*Instructions to follow*.
Leaving out all pictures, please print only the lines from the one containing "Model this scene" through the one containing "return v / np.linalg.norm(v)".

*Working data*.
***
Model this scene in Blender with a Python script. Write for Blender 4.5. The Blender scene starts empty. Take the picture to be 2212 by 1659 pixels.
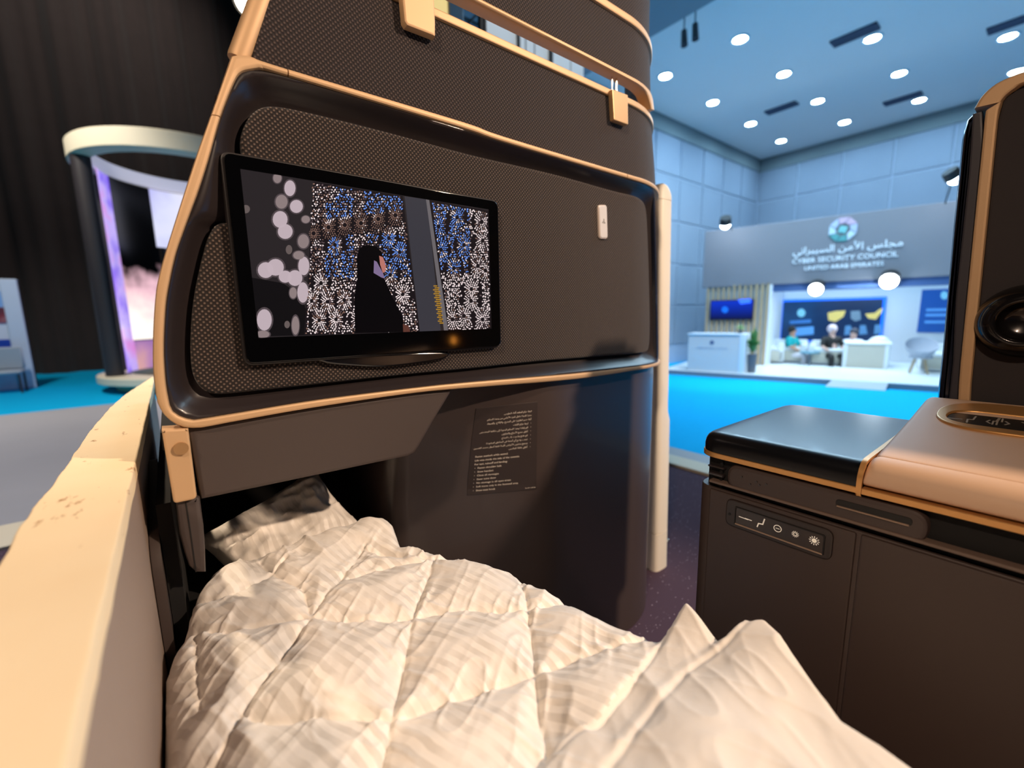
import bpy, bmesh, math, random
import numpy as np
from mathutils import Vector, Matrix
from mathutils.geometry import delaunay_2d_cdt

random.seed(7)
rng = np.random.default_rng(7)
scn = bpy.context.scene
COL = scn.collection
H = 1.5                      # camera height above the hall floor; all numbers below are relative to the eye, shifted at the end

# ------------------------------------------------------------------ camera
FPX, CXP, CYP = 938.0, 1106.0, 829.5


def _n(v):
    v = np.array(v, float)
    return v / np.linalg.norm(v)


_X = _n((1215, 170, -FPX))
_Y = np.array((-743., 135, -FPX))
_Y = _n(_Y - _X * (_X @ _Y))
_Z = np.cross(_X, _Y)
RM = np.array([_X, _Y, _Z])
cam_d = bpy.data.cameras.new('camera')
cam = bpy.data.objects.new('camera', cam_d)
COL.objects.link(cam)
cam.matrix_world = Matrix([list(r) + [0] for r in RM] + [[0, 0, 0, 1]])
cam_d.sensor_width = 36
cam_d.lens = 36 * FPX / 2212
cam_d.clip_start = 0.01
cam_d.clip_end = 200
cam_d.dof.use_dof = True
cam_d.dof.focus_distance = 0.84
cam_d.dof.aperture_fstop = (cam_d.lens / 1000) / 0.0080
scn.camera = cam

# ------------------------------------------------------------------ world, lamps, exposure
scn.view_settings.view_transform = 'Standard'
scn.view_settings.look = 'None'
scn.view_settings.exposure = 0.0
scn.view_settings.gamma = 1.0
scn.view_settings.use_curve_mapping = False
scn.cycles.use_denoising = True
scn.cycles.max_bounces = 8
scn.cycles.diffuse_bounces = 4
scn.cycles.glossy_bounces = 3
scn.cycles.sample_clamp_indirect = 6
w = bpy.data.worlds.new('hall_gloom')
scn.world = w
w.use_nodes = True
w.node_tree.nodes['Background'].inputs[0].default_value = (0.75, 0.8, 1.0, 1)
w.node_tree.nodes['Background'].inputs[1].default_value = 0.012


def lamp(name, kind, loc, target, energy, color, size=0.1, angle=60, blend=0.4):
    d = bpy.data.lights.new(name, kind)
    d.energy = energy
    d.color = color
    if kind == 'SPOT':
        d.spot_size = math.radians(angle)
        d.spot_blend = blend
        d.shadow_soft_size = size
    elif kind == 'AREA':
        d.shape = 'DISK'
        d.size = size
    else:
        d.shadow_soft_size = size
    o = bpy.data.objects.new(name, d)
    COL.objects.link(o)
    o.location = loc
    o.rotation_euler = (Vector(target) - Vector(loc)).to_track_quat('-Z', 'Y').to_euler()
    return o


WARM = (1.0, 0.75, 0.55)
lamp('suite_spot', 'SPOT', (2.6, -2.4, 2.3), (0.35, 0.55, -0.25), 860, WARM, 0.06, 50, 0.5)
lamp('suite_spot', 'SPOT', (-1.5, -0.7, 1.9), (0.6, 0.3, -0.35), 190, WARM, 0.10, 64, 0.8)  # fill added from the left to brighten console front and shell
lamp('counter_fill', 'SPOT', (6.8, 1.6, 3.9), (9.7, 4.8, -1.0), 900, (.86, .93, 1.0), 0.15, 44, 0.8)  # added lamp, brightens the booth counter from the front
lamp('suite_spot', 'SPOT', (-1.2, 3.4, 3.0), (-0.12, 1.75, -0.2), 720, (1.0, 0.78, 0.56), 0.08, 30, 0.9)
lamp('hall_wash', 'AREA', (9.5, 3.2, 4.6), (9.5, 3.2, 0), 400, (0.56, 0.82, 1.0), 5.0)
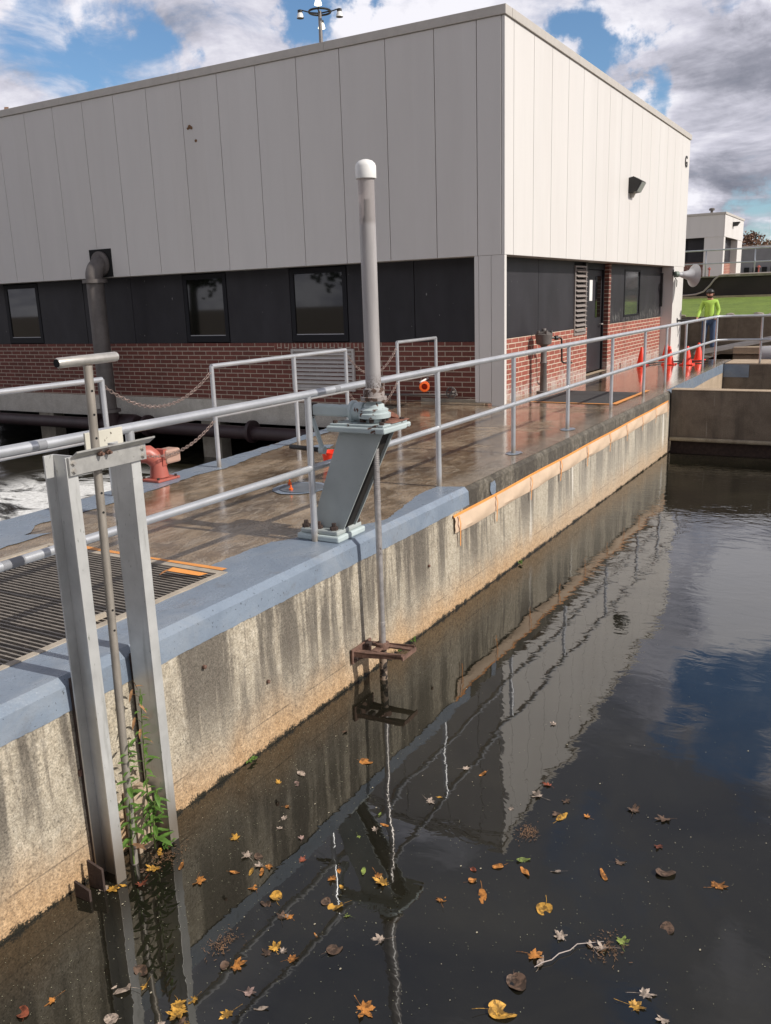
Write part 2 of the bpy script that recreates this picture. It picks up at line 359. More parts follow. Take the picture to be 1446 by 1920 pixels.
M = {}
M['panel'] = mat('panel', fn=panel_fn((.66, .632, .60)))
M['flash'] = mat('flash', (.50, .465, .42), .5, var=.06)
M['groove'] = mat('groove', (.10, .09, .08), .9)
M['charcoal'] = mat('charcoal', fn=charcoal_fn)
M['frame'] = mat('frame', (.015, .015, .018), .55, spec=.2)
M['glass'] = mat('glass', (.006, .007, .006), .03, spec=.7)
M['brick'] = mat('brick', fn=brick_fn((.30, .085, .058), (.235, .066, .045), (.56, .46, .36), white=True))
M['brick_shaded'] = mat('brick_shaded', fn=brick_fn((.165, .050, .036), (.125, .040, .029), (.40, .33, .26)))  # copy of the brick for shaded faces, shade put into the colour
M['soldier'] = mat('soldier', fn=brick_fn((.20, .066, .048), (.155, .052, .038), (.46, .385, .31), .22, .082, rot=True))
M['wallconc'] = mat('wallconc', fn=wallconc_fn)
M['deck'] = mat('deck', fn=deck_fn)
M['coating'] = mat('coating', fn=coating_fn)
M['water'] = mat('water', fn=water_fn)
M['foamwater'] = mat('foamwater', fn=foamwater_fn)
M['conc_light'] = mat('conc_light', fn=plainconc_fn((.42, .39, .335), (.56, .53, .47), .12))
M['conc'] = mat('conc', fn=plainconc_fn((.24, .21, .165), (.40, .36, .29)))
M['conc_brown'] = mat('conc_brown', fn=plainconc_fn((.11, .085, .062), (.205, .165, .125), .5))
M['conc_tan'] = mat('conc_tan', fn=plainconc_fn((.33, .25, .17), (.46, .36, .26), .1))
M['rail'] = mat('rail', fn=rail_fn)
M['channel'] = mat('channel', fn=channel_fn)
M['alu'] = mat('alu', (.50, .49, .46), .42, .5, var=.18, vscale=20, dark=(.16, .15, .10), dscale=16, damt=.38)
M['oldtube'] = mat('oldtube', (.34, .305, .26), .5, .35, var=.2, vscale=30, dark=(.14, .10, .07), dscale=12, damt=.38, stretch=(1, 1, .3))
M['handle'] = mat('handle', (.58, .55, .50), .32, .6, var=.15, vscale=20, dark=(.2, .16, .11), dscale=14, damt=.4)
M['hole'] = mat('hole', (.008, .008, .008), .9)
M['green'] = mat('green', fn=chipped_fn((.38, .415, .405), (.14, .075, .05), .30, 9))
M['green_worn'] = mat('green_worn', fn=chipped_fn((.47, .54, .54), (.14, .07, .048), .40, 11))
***
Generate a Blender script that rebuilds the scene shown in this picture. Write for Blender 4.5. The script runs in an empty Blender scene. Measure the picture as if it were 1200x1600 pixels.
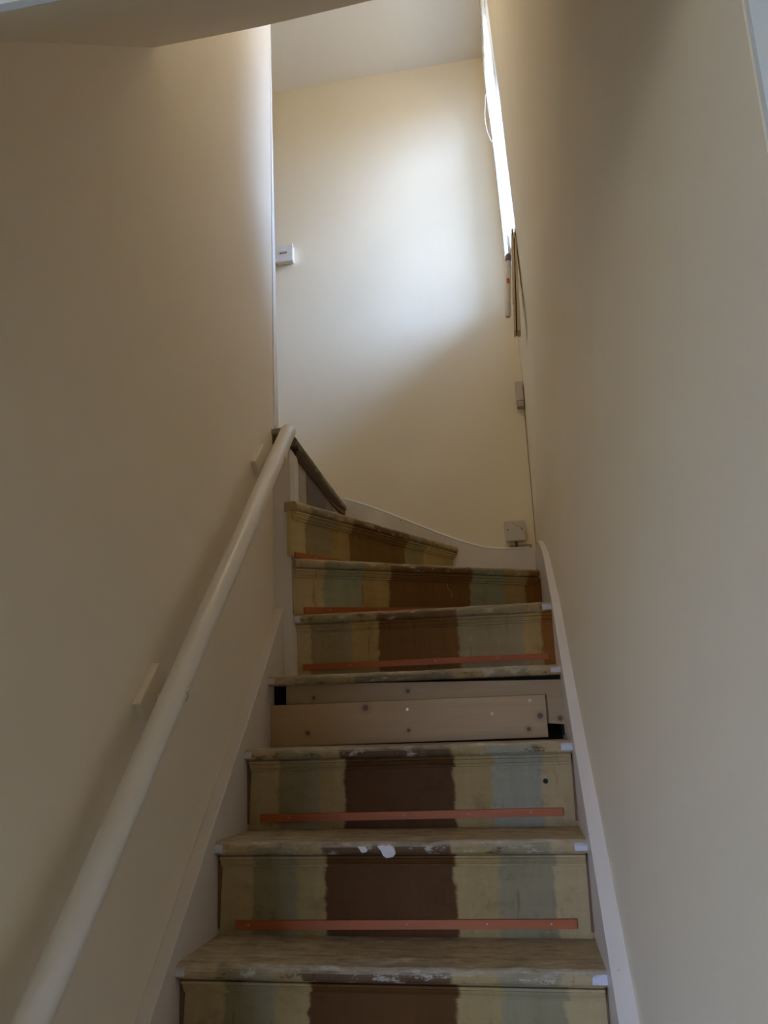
***
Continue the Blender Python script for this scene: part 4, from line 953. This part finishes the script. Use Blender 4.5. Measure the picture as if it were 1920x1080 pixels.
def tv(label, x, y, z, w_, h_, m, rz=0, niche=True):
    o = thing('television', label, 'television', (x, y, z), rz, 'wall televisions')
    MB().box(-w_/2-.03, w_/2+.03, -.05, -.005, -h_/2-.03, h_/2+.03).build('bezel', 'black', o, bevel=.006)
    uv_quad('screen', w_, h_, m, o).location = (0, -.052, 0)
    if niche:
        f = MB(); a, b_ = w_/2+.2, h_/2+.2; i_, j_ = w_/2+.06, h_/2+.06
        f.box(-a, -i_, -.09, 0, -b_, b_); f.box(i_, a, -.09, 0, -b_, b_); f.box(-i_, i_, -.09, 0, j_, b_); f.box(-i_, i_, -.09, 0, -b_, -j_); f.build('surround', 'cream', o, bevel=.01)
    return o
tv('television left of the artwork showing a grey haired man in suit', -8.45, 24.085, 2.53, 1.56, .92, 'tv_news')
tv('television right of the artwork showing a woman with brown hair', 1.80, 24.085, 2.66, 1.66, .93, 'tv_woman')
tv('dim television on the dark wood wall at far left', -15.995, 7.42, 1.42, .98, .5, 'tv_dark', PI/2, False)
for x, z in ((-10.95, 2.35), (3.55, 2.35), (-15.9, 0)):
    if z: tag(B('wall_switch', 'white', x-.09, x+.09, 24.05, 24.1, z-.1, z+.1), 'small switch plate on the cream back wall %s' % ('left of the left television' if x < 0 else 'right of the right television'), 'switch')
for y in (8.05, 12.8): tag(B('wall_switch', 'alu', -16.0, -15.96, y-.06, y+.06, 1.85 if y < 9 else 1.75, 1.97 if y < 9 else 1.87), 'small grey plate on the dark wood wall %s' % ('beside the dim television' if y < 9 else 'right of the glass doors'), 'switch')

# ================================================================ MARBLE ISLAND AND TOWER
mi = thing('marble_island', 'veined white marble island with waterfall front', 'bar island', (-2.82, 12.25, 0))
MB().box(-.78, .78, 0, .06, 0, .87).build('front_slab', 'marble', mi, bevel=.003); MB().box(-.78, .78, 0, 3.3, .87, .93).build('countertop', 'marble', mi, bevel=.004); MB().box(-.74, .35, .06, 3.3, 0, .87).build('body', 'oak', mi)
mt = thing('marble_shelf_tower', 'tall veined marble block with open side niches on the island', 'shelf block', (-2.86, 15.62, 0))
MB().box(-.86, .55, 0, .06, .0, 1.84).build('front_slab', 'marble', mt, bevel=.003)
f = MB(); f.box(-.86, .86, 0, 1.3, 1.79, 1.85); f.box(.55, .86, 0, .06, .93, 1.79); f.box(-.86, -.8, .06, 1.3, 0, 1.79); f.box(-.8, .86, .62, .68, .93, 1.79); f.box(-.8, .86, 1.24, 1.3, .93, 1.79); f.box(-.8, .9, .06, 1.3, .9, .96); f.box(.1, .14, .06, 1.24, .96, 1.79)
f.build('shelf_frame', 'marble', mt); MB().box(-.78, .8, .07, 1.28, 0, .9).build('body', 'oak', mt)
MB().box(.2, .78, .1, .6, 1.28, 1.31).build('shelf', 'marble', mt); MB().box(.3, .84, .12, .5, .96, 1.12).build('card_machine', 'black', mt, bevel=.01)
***
*Reply to the task*.
Model this scene in Blender with a Python script. Write for Blender 4.5. The Blender scene starts empty. Take the picture to be 2212 by 1659 pixels.
import bpy, bmesh, math, random
import numpy as np
from mathutils import Vector, Matrix
from mathutils.geometry import delaunay_2d_cdt

random.seed(7)
rng = np.random.default_rng(7)
scn = bpy.context.scene
COL = scn.collection
H = 1.5                      # camera height above the hall floor; all numbers below are relative to the eye, shifted at the end

# ------------------------------------------------------------------ camera
FPX, CXP, CYP = 938.0, 1106.0, 829.5


def _n(v):
    v = np.array(v, float)
    return v / np.linalg.norm(v)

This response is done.